REQUIRED WORK >>
Print the lines of the data, starting with the first, up to and including the line where "0.2230)).obj('flap_seam', M['card_dark'], t)" appears.

DATA SECTION >>
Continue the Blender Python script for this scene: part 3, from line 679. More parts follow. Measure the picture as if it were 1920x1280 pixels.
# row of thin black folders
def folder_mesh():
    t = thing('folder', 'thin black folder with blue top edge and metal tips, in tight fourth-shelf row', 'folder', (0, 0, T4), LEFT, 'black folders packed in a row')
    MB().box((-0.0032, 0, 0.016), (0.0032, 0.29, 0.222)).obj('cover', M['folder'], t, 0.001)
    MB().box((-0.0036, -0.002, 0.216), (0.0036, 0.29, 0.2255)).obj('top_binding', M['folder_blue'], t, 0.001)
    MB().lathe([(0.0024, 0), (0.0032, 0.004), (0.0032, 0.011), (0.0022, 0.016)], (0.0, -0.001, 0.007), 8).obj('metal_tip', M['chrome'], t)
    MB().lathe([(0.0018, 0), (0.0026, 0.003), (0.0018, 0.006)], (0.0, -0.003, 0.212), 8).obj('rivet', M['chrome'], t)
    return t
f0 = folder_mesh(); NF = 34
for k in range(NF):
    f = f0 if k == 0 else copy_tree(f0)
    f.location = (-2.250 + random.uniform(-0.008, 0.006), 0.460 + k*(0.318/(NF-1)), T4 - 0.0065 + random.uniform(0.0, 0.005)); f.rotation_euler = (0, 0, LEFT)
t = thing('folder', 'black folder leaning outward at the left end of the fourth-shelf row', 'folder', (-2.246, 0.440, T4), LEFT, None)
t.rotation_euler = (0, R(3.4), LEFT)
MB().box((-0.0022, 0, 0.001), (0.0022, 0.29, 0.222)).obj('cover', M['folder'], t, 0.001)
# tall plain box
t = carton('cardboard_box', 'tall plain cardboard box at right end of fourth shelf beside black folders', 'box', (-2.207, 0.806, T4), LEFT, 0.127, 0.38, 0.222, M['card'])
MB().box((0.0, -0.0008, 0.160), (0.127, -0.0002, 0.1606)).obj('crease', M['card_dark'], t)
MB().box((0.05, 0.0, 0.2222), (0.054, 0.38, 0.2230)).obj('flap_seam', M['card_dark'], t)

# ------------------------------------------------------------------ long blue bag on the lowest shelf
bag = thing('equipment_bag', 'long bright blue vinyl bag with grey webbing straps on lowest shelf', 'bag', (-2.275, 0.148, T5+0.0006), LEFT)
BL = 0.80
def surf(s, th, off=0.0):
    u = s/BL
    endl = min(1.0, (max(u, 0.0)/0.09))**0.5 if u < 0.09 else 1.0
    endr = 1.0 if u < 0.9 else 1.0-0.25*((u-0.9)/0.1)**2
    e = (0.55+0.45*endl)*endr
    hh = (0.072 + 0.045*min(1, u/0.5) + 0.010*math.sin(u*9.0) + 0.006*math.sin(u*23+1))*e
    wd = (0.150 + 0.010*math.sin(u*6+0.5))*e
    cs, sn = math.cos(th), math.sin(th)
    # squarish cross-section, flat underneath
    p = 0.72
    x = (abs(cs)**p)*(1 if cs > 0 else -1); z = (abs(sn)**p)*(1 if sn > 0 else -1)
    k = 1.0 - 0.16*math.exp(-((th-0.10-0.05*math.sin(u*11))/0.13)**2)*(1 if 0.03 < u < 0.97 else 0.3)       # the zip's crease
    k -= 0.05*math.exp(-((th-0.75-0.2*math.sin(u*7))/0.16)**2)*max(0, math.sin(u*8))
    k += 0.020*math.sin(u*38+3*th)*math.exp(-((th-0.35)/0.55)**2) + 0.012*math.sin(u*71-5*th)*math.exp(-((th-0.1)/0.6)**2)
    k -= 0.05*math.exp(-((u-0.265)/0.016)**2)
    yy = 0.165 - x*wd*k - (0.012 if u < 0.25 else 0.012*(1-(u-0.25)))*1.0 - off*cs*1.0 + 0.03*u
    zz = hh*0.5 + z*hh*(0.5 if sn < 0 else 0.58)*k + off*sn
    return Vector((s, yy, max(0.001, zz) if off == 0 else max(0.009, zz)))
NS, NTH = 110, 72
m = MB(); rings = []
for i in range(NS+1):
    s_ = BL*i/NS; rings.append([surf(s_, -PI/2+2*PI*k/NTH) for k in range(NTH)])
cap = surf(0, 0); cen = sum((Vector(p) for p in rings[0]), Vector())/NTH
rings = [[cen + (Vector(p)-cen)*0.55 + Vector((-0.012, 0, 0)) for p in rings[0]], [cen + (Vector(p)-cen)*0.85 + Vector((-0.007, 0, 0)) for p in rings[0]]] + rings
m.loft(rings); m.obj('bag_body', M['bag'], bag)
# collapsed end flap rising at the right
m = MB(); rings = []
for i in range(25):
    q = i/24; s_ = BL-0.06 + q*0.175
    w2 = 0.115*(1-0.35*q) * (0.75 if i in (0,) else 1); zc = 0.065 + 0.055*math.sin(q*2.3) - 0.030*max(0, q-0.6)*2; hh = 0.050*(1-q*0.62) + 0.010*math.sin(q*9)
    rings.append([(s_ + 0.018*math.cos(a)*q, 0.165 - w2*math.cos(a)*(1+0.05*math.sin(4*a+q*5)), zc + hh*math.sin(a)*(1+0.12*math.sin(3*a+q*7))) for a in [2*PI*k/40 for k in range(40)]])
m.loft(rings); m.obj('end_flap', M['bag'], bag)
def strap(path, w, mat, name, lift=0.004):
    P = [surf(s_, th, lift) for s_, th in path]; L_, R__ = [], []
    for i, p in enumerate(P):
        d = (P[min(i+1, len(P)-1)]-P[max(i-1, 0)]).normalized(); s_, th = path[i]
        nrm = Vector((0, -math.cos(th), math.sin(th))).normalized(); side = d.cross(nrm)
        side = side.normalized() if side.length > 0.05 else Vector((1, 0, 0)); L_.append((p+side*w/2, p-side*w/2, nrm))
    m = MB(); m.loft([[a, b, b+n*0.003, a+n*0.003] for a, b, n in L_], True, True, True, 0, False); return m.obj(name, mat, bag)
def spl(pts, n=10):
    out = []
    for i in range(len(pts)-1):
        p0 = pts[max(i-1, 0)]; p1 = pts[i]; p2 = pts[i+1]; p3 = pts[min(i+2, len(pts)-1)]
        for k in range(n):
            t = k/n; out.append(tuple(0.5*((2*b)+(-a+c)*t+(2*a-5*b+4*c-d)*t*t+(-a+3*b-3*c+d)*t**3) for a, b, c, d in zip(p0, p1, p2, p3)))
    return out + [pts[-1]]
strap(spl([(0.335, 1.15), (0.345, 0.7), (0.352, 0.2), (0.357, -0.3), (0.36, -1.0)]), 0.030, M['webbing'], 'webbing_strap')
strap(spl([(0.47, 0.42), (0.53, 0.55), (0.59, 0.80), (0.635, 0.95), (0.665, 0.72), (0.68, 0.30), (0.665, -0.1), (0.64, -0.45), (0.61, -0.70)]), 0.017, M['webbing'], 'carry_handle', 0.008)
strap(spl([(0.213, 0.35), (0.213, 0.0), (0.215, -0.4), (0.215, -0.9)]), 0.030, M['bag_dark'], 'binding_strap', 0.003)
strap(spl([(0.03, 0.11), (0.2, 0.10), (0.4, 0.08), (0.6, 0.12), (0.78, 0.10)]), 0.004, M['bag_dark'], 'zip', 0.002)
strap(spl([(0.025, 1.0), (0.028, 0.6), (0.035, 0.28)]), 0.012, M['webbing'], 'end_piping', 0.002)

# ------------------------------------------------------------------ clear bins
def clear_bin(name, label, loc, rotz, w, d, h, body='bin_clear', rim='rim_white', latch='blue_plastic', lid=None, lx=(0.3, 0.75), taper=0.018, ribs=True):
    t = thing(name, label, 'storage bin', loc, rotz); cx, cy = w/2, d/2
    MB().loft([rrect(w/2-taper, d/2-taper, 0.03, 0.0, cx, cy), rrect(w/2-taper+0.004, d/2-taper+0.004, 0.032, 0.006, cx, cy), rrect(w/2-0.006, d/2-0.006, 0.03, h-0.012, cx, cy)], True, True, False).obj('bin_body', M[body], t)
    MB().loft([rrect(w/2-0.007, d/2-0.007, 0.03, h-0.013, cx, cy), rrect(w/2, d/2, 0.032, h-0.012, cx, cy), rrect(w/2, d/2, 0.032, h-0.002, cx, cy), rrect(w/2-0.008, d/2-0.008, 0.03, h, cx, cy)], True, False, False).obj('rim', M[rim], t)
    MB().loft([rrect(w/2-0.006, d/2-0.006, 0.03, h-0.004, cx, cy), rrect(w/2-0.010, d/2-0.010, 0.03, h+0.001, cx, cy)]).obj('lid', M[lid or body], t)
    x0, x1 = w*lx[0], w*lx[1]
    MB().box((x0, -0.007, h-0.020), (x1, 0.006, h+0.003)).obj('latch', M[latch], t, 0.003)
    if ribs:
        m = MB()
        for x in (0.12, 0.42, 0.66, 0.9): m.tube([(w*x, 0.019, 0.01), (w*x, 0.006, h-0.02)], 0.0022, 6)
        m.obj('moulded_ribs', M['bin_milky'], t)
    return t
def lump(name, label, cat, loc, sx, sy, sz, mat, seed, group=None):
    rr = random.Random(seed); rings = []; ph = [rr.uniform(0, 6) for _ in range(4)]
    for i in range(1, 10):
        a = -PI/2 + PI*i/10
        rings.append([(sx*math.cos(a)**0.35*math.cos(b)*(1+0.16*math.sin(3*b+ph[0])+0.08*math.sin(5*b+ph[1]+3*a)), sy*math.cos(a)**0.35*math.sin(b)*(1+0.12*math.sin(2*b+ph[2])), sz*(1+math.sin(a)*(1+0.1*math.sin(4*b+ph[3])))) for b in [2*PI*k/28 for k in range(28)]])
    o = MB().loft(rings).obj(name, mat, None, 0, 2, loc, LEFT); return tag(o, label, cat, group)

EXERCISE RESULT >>
Continue the Blender Python script for this scene: part 3, from line 679. More parts follow. Measure the picture as if it were 1920x1280 pixels.
# row of thin black folders
def folder_mesh():
    t = thing('folder', 'thin black folder with blue top edge and metal tips, in tight fourth-shelf row', 'folder', (0, 0, T4), LEFT, 'black folders packed in a row')
    MB().box((-0.0032, 0, 0.016), (0.0032, 0.29, 0.222)).obj('cover', M['folder'], t, 0.001)
    MB().box((-0.0036, -0.002, 0.216), (0.0036, 0.29, 0.2255)).obj('top_binding', M['folder_blue'], t, 0.001)
    MB().lathe([(0.0024, 0), (0.0032, 0.004), (0.0032, 0.011), (0.0022, 0.016)], (0.0, -0.001, 0.007), 8).obj('metal_tip', M['chrome'], t)
    MB().lathe([(0.0018, 0), (0.0026, 0.003), (0.0018, 0.006)], (0.0, -0.003, 0.212), 8).obj('rivet', M['chrome'], t)
    return t
f0 = folder_mesh(); NF = 34
for k in range(NF):
    f = f0 if k == 0 else copy_tree(f0)
    f.location = (-2.250 + random.uniform(-0.008, 0.006), 0.460 + k*(0.318/(NF-1)), T4 - 0.0065 + random.uniform(0.0, 0.005)); f.rotation_euler = (0, 0, LEFT)
t = thing('folder', 'black folder leaning outward at the left end of the fourth-shelf row', 'folder', (-2.246, 0.440, T4), LEFT, None)
t.rotation_euler = (0, R(3.4), LEFT)
MB().box((-0.0022, 0, 0.001), (0.0022, 0.29, 0.222)).obj('cover', M['folder'], t, 0.001)
# tall plain box
t = carton('cardboard_box', 'tall plain cardboard box at right end of fourth shelf beside black folders', 'box', (-2.207, 0.806, T4), LEFT, 0.127, 0.38, 0.222, M['card'])
MB().box((0.0, -0.0008, 0.160), (0.127, -0.0002, 0.1606)).obj('crease', M['card_dark'], t)
MB().box((0.05, 0.0, 0.2222), (0.054, 0.38, 0.2230)).obj('flap_seam', M['card_dark'], t)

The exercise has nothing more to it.